The question is unclear to begin with. There's no such thing as an "ASCII keyboard", no example code or regex patterns, no expected and actual outcome. Do you mean a US keyboard?
Is the real question how to perform an accent insensitive search?
Python 3 strings are Unicode, so there are no "ASCII" issues to resolve. It doesn't matter what the user's or terminal's encoding is, Python 3 strings are always Unicode. Whenever you see a coded issue it's because someone tried to read a file (or bytes) using the wrong codepage. And typically, that involves attempts to hard-code the 7-bit ASCII codepage.
Accents are another matter. The equivalence of characters and their order in a language is a collation issue. Danish uses the Latin1 codepage but AA at the start of the word is the same as Å. Unfortunately, regex implementations generally only deal with case sensitivity, not accents, and Python is no exception.

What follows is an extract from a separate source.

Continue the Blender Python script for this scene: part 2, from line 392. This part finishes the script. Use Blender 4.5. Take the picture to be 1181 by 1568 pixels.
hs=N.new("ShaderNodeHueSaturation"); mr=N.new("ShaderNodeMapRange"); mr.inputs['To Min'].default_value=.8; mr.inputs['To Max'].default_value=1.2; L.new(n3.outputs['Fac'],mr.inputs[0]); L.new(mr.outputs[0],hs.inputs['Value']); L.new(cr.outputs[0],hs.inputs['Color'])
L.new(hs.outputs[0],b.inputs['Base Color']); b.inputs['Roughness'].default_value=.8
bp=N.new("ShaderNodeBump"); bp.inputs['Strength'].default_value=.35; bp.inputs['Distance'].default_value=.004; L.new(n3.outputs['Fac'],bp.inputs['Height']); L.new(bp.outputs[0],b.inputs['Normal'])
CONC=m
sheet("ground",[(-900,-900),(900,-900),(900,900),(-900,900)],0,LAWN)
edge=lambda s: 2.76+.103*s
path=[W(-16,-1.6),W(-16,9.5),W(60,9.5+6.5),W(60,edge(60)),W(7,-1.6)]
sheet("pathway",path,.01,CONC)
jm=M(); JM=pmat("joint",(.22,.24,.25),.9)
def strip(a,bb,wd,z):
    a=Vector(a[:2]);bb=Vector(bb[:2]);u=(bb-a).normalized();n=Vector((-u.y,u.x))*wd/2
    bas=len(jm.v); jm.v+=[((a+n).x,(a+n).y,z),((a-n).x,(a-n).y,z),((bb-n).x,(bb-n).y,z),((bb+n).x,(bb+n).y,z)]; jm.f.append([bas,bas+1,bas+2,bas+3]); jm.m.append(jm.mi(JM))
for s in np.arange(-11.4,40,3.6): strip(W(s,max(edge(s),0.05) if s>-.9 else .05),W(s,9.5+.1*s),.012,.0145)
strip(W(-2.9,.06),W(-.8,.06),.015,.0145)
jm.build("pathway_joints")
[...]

FormD Normalization works because it decomposes characters to equivalent combined characters.
The output of this may look the same as "épée"
unicodedata.normalize('NFD',"épée")
but this regex returns 3 matches instead of 1. It works because é was replaced by 2 combined characters, that together produce the correct glyph. Annoying, but that's the state of regular expressions
re.findall("e",unicodedata.normalize('NFD',"épée"))
---------
['e', 'e', 'e']
re.findall("A",unicodedata.normalize('NFD',"Århus"))
---------
['A']
Databases
Databases on the other hand are aware of collations, as they affect matching and ordering. In most databases you can specify what collation will be used at the column level, which means you can have Case-Insensitive and Accent-Insensitive columns and index them. In some of them (not all) you can even create indexes with different collations.
If you load your data into a CI-AI column you can search for exact matches (WHERE product_name='epee') or do a prefix search (WHERE product_name LIKE 'ep%') and take advantage of indexes.
Keyboards
Keyboards don't know anything about codepages. The OS translates keystrokes to actual characters and all OSs allow you to use multiple languages and switch between them. You can easily add a French or UK keyboard if you like. On a UK keyboart AltGr+e (or right Alt) is é. On a US keyboard, AltGr acts as right Alt only. The OS itself may have shortcuts.
On Windows Notepad I typed è, é, ï these with of Ctrl+` e, Ctrl+' e Ctrl+; i`, but that doesn't work in a browser, and VS Code uses these as shortcuts. And there are certainly character selection utilities, online keyboards etc.